Risa DeMasi: Seed Executive Surrounds Herself with Agricultural Know-How

The co-founder of Grassland Oregon learns from her own experiences and those of others to cultivate success.
Risa DeMasi has appeared on the cover of Seed World magazine. She was the first woman to serve as an officer of the American Seed Trade Association, then the first to serve as its chair. Agriculture, however, was not her original career choice.

DeMasi grew up on a small beef farm in Oregon. She studied vocal performance in college, and her first post-graduate job was in retail sales with a mass-market clothier.

“I learned pretty quickly that I’m passionate about clothes,” she says, laughing. “Not fashion.”

Disillusioned with the ready-to-wear business, she took a job as the shipping manager for a seed company, where some of the employees were family acquaintances. She has worked in the grass sector ever since, moving into logistics, then sales and marketing. After that first company went out of business, she co-founded Grassland Oregon in 2000.

As a breeder, producer and provider of seed products for turf, forage and cover crops, Grassland Oregon evaluates more than 4,000 unique lines of multiple species annually. DeMasi loves her job.

“Agriculture is such a great industry,” she says. “Where else can you say that you make such a difference? Almost everything starts with a seed.”

Wearer of Multiple Hats

Grassland Oregon employs about a dozen people. The company is headquartered in Oregon’s Willamette Valley, a region that produces almost two-thirds of America’s cool-season grasses.
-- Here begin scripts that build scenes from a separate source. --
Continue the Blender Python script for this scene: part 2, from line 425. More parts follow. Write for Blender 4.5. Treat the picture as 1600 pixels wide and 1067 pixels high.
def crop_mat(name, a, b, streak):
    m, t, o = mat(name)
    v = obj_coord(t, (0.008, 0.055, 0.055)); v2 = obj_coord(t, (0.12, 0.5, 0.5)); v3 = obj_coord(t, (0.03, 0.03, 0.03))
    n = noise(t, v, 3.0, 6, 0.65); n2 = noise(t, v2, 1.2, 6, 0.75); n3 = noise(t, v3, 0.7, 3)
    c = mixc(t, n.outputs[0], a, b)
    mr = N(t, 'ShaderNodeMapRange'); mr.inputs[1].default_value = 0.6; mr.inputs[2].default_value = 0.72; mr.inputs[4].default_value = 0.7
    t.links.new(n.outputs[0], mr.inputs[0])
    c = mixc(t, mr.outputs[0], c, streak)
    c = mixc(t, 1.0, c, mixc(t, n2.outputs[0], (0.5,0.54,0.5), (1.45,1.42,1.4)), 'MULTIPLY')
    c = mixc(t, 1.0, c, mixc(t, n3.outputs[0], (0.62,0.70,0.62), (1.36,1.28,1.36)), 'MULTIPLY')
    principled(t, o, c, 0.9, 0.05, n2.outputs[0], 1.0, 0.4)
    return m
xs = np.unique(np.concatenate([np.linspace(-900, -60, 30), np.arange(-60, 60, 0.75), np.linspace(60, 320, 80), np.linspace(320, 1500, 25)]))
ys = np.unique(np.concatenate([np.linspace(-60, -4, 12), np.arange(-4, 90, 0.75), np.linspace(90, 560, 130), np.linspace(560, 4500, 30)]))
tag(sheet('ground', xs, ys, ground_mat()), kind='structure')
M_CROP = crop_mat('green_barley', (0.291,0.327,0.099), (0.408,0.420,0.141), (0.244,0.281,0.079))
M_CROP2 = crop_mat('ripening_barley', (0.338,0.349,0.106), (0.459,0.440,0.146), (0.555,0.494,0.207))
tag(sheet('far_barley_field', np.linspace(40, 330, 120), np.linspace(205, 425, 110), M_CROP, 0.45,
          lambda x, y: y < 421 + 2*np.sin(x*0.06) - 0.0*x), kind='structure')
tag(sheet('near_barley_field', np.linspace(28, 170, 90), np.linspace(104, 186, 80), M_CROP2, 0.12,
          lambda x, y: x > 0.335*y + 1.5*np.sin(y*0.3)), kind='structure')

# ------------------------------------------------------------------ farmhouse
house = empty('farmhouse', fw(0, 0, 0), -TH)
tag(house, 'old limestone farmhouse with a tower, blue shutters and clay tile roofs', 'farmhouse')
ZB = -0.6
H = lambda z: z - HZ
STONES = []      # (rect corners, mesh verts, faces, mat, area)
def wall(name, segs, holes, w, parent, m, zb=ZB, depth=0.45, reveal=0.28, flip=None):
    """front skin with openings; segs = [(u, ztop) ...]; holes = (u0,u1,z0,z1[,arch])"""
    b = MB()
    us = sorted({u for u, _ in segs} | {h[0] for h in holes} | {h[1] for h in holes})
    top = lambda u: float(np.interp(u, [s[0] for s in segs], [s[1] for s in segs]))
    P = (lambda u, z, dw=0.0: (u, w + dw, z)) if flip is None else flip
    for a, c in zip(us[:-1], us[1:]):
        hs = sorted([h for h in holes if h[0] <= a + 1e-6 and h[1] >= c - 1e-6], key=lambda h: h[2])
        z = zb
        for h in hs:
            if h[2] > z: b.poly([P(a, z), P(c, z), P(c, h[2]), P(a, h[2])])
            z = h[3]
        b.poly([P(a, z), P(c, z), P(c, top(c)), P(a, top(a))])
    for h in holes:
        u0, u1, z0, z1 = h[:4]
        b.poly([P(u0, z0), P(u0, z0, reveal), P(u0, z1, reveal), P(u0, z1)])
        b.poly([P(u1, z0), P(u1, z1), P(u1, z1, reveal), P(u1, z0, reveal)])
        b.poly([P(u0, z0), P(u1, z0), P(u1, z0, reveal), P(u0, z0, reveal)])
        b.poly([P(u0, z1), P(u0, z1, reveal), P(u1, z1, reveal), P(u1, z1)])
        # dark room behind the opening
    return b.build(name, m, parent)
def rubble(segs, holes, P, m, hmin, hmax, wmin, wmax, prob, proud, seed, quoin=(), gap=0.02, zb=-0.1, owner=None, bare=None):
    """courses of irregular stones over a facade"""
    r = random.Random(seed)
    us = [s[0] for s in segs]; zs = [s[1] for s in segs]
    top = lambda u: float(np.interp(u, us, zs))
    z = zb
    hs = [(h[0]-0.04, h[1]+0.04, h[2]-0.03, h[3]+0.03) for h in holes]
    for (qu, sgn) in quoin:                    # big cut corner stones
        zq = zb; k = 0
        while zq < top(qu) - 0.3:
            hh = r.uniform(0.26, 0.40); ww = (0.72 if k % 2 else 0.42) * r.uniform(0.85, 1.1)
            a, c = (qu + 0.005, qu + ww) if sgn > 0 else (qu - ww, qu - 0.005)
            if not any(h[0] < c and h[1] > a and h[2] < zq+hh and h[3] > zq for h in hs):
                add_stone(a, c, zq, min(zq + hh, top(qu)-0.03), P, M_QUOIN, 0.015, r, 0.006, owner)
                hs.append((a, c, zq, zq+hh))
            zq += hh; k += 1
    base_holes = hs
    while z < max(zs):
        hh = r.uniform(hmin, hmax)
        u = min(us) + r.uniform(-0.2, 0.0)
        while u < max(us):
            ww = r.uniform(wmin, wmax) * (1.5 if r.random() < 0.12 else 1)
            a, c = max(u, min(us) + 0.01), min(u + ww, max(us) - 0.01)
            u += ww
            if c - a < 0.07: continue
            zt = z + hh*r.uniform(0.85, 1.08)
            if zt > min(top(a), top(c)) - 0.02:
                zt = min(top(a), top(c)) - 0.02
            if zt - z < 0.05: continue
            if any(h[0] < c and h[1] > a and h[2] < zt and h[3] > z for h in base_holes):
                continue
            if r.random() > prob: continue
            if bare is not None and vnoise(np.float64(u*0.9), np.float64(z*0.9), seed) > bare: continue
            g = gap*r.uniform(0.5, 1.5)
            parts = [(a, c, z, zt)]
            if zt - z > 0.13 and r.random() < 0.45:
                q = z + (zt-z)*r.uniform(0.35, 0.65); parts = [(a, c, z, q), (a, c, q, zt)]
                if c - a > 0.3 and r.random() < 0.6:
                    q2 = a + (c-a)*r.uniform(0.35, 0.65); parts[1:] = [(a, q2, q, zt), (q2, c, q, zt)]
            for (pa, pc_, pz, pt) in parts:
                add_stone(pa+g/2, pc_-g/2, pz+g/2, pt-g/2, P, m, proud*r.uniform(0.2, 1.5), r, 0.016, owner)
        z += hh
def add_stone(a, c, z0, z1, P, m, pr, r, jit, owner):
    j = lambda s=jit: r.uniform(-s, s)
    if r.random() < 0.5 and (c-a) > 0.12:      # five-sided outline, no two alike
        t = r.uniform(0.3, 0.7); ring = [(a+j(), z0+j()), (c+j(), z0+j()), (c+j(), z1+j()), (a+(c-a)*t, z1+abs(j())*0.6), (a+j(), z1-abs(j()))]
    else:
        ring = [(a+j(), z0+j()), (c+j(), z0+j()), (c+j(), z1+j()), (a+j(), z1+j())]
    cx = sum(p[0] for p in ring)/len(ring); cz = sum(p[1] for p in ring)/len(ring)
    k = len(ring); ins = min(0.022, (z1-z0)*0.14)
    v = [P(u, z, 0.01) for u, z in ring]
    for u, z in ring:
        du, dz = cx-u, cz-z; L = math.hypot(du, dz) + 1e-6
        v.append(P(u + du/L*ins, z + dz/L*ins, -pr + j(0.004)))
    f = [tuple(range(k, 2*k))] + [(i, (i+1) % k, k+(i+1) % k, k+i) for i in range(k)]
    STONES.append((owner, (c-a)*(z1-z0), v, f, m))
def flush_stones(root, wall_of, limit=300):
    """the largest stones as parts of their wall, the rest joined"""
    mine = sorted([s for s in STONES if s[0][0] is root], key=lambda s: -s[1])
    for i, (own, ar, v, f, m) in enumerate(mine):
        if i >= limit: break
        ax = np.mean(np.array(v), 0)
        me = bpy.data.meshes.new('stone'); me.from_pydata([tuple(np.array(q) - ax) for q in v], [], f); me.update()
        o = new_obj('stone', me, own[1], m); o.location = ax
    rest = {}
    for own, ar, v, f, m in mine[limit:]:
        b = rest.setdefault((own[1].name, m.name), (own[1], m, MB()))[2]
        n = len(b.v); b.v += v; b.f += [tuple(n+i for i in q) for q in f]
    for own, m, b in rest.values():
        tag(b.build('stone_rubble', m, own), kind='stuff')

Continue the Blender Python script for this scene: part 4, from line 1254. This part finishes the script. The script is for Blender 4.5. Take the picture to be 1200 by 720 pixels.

It also owns a research farm in Iowa.

As co-founder, partner and director of marketing for the small, but growing company, DeMasi wears a lot of hats around the office. She earned each of them over time. Because she lacked formal training in corporate marketing, she built those skills on the job, learning as she grew as a professional.

“Agriculture is such a great industry. Where else can you say that you make such a difference? Almost everything starts with a seed.”

Risa DeMasi
“I had no experience in marketing. It’s all self-learned and networking. You just draw on every experience that you can get,” she says, noting that she thrives on career challenges. “I like to throw myself off the cliff.”

But when she does, there are people around her who can help guide her to a safe landing. She makes sure of it by pushing herself to meet new people and learn from their experiences. DeMasi calls these folks her “personal board of directors.”

“You want to surround yourself with people who are encouraging, but also people who are going to tell you when you’re making mistakes,” she says. “You need people who will push you beyond what you’re currently thinking.”

Lifelong Learner

DeMasi’s board includes professional mentors, competitors she has met through her work with the seed association, and customers with whom she has built years-long relationships.

“I never want to be stagnate. I have spent my career learning from other people,” she says. “If you look at successful people, that’s what they do. They never stand still.”

She applies the same approach to building Grassland Oregon as she does to building her career. The company has embraced new technologies in grass breeding and precision cover cropping, working to anticipate the needs of farmers, ranchers and homeowners.

“We don’t like to be followers,” she says. “We work to be intentionally different.”